▶ SOURCE DATA
<<<<

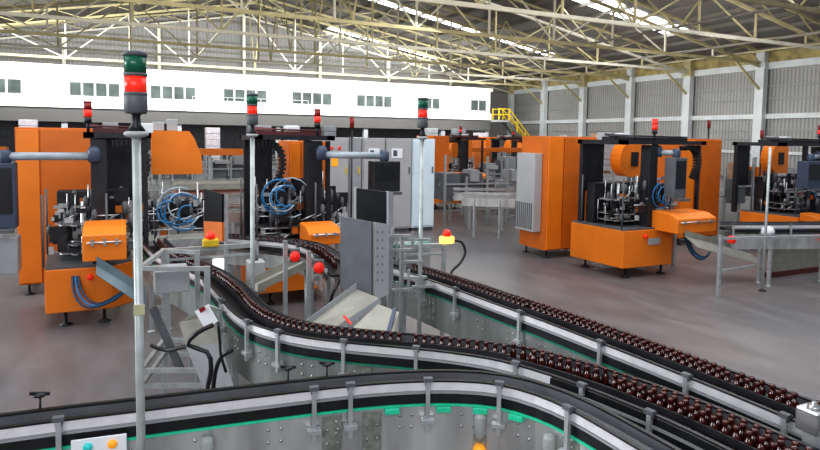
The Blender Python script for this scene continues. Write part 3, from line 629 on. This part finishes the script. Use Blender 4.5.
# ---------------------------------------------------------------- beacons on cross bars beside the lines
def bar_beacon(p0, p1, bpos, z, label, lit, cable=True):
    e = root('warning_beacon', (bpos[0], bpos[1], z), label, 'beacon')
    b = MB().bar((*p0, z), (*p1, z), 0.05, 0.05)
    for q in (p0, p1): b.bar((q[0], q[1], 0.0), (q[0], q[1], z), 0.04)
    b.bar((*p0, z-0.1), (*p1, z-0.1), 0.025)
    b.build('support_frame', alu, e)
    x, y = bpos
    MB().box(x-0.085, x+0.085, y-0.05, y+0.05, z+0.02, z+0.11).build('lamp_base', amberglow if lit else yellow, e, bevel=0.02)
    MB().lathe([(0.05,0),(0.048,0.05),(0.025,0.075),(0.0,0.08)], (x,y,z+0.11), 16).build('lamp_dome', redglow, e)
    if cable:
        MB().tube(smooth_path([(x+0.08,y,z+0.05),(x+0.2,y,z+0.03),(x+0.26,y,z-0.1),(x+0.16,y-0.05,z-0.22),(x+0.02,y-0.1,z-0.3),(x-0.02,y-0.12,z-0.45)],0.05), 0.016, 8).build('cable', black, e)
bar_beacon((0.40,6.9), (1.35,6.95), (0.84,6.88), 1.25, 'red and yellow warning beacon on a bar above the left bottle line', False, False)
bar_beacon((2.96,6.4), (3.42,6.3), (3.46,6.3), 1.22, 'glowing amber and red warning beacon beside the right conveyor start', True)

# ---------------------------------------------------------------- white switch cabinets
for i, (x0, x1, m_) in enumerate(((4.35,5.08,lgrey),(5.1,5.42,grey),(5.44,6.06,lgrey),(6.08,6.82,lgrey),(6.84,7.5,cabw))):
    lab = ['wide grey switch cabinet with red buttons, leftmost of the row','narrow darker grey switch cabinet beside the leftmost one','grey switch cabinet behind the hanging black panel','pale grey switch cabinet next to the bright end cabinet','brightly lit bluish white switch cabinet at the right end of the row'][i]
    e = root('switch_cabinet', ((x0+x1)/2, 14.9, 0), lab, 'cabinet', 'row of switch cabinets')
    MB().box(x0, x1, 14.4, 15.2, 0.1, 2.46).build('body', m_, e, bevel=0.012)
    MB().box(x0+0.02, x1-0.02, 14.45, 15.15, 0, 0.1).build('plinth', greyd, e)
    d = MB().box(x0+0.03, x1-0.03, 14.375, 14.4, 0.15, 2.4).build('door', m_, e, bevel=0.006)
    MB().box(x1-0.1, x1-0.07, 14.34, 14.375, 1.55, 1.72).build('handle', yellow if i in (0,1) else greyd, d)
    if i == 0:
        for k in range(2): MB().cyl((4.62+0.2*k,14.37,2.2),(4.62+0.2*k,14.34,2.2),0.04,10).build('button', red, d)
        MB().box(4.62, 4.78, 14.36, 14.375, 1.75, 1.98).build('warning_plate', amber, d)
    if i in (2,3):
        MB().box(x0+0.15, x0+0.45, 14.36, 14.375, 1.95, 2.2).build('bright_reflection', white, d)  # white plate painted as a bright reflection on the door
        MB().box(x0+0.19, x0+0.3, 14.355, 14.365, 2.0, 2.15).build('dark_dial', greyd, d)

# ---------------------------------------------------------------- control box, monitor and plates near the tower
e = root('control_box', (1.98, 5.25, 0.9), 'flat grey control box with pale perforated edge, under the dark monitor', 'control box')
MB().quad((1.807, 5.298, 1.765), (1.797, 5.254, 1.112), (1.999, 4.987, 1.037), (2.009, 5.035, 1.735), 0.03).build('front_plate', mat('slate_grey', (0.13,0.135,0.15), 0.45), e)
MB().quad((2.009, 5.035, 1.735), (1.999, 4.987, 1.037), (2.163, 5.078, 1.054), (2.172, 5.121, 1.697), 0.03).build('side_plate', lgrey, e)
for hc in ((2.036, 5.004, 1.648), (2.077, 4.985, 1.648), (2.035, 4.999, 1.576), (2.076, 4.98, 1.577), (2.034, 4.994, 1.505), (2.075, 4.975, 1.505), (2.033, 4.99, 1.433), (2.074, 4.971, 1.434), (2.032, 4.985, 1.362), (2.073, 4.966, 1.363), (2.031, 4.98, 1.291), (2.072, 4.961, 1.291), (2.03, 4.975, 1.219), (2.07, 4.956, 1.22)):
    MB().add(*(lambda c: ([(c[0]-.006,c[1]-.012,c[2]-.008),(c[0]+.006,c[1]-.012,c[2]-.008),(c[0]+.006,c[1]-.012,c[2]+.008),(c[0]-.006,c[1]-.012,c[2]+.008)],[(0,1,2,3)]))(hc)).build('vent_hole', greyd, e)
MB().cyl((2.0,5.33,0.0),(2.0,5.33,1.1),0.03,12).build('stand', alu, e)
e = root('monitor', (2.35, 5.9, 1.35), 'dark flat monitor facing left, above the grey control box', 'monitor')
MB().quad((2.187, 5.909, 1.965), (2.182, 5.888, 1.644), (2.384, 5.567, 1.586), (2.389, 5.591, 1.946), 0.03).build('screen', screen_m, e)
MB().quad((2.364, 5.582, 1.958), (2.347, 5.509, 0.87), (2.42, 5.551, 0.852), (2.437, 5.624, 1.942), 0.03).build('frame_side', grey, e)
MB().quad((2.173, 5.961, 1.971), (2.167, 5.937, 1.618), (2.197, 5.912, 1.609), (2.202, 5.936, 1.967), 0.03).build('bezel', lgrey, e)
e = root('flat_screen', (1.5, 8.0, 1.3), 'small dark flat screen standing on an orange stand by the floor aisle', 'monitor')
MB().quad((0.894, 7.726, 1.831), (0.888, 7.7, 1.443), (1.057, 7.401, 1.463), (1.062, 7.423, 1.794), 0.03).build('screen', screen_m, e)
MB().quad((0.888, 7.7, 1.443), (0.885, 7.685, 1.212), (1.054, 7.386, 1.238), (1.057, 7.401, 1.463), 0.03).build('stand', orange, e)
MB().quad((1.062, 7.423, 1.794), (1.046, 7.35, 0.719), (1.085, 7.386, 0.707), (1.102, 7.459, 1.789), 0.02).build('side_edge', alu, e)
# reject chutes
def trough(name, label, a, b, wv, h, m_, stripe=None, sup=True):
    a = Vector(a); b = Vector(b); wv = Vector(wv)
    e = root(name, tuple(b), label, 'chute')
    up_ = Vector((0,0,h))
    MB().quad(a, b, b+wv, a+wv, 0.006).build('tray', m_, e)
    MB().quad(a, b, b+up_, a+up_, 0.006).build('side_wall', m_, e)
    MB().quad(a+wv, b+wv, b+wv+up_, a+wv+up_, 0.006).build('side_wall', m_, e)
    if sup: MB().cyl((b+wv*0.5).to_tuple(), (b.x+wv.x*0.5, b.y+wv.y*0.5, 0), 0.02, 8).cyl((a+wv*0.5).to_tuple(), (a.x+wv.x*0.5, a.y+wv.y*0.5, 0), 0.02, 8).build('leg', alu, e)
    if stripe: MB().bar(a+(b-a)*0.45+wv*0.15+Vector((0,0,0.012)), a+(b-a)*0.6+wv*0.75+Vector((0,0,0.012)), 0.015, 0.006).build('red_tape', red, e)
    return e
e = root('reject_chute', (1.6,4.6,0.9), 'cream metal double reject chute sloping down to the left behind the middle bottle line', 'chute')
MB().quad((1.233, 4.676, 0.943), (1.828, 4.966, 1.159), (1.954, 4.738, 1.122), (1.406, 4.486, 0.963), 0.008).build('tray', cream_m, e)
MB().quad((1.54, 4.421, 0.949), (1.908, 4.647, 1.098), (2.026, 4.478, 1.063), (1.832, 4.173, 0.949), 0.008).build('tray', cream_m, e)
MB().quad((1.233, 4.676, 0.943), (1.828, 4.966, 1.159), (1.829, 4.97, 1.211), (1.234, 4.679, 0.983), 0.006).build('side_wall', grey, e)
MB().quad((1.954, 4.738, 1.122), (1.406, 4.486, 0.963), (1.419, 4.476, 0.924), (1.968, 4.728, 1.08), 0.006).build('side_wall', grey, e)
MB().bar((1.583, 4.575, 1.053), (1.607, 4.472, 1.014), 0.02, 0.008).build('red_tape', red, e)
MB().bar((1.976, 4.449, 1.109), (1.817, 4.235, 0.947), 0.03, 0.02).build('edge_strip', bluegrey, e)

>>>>
<<<<

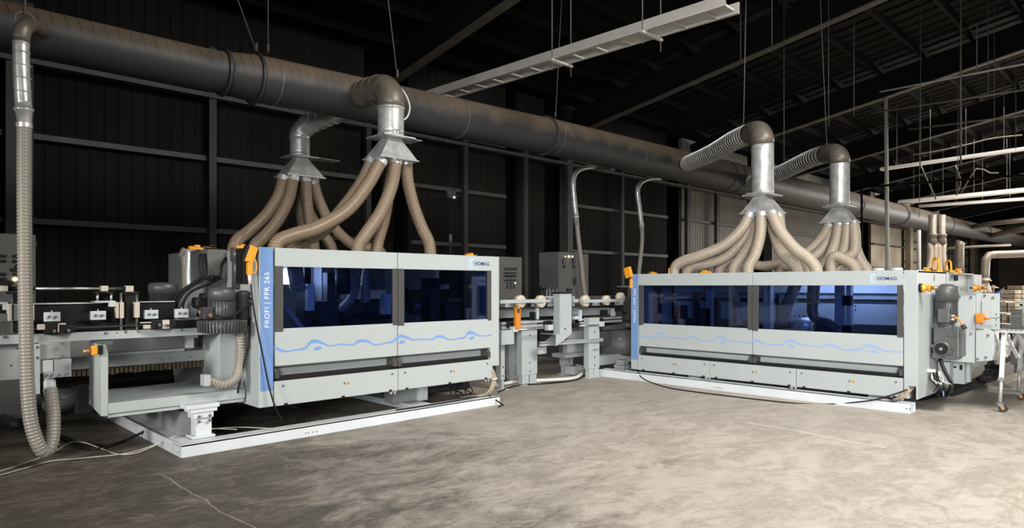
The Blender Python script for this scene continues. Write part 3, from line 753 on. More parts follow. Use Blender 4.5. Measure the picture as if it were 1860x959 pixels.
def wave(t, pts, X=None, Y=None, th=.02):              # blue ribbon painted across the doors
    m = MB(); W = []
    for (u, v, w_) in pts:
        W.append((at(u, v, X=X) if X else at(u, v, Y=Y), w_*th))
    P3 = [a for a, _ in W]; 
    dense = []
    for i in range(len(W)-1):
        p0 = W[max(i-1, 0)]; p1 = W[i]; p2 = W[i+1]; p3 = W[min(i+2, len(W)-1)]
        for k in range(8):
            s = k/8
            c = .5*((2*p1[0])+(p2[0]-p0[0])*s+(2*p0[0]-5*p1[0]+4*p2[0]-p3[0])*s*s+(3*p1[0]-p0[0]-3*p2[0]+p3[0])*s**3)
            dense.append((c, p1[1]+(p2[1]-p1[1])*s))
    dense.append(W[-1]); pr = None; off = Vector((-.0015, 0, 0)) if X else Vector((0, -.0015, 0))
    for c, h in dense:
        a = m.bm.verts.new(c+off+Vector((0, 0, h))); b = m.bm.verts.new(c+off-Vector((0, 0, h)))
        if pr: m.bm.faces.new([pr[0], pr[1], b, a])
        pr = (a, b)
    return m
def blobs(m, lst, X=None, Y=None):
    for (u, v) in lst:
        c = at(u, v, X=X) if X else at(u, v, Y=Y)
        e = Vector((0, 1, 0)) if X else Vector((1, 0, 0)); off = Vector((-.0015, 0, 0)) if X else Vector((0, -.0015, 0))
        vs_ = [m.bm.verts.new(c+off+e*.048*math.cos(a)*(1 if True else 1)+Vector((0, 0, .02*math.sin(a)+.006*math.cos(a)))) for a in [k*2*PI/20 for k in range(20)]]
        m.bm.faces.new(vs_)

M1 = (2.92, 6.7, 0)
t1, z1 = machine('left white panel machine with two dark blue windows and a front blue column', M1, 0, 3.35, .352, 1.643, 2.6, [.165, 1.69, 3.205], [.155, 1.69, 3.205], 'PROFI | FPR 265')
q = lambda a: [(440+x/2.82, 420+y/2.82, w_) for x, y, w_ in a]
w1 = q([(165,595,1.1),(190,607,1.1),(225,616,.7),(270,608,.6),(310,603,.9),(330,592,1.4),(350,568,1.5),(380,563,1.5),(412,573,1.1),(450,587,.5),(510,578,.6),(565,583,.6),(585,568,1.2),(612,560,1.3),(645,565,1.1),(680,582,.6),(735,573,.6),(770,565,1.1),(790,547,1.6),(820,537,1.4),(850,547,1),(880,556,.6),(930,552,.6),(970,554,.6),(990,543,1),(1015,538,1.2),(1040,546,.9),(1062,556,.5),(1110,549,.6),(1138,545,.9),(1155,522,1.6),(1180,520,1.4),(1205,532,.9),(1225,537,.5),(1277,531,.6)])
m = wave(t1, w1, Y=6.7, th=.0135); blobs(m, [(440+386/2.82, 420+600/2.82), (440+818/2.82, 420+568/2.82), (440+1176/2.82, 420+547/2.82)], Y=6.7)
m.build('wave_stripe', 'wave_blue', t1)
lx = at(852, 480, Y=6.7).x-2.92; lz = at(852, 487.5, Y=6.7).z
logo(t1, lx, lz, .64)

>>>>
<<<<

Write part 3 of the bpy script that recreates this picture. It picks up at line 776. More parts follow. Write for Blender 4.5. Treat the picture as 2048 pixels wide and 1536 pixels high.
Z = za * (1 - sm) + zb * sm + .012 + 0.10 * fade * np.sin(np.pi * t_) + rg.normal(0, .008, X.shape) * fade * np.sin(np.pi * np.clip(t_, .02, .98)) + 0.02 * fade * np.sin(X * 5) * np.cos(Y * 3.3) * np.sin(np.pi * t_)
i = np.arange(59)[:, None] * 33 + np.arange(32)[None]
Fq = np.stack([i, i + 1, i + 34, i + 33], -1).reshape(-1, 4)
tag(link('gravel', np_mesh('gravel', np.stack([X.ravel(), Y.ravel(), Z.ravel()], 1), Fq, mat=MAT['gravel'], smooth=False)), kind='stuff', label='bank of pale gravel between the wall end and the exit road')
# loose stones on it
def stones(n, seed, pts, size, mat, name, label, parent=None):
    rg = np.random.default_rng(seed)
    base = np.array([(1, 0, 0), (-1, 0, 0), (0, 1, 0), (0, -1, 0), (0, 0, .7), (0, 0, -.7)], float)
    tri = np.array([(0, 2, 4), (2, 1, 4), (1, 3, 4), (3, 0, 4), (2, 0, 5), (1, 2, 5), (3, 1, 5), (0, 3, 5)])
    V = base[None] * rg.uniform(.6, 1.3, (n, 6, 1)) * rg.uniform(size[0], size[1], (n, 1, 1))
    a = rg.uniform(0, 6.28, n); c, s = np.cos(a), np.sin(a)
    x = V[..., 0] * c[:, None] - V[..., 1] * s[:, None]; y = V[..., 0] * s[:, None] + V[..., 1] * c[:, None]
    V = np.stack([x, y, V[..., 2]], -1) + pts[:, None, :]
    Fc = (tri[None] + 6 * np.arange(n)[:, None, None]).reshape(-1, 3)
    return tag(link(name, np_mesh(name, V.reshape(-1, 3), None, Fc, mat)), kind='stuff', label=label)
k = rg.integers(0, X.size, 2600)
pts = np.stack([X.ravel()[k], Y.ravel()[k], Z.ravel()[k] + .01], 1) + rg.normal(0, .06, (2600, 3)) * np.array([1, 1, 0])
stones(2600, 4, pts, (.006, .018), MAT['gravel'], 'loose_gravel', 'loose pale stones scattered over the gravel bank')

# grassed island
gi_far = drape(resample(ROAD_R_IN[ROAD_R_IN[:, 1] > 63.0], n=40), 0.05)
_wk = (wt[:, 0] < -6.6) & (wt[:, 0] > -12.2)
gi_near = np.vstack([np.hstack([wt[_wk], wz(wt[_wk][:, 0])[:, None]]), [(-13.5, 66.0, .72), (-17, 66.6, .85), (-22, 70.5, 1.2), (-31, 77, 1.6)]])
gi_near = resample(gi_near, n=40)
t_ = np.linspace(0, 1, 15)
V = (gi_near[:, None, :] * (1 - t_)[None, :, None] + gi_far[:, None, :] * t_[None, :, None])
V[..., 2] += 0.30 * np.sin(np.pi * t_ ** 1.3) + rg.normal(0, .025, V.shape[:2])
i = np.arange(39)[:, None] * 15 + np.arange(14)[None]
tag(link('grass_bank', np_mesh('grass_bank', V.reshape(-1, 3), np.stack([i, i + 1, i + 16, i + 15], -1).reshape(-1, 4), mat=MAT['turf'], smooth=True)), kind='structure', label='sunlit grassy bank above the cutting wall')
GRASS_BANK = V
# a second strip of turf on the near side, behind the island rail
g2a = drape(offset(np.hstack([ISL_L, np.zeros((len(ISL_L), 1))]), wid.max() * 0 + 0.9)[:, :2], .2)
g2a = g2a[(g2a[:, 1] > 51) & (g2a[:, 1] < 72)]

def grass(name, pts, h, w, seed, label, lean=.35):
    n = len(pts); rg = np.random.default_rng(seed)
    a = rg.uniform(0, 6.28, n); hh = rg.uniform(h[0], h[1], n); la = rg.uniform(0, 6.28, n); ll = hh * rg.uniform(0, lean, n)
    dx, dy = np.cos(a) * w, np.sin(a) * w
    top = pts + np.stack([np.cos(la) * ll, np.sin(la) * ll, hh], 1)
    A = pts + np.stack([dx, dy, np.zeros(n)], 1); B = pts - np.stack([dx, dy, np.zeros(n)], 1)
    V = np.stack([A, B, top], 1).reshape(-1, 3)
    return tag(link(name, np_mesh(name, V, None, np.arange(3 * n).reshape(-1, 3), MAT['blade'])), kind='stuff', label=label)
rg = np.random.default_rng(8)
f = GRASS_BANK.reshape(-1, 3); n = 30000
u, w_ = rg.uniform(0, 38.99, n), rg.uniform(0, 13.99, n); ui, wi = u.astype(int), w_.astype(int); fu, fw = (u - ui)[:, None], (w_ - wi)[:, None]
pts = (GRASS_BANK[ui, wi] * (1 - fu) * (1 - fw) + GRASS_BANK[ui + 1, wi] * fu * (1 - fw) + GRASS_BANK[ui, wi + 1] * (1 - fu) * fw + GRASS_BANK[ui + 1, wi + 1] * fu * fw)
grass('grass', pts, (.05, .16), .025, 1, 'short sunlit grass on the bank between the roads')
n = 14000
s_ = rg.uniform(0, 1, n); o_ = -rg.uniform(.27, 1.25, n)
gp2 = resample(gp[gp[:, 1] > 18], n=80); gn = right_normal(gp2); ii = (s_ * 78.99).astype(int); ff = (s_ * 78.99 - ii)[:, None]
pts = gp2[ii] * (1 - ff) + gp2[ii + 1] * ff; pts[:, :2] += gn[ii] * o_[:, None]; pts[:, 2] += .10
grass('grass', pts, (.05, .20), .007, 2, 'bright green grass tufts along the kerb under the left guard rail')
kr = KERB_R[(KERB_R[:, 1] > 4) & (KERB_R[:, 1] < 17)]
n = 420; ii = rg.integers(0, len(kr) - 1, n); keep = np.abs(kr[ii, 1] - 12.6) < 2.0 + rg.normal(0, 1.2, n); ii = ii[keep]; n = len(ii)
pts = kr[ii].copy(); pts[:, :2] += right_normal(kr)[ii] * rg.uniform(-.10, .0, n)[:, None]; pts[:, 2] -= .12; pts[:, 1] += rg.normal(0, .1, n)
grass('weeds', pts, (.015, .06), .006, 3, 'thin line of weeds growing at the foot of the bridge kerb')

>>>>

▶ EXERCISE INSTRUCTIONS
Write out every line from the entries where "pixels" appears.

▶ REPLY TO THE EXERCISE
The Blender Python script for this scene continues. Write part 3, from line 753 on. More parts follow. Use Blender 4.5. Measure the picture as if it were 1860x959 pixels.
Write part 3 of the bpy script that recreates this picture. It picks up at line 776. More parts follow. Write for Blender 4.5. Treat the picture as 2048 pixels wide and 1536 pixels high.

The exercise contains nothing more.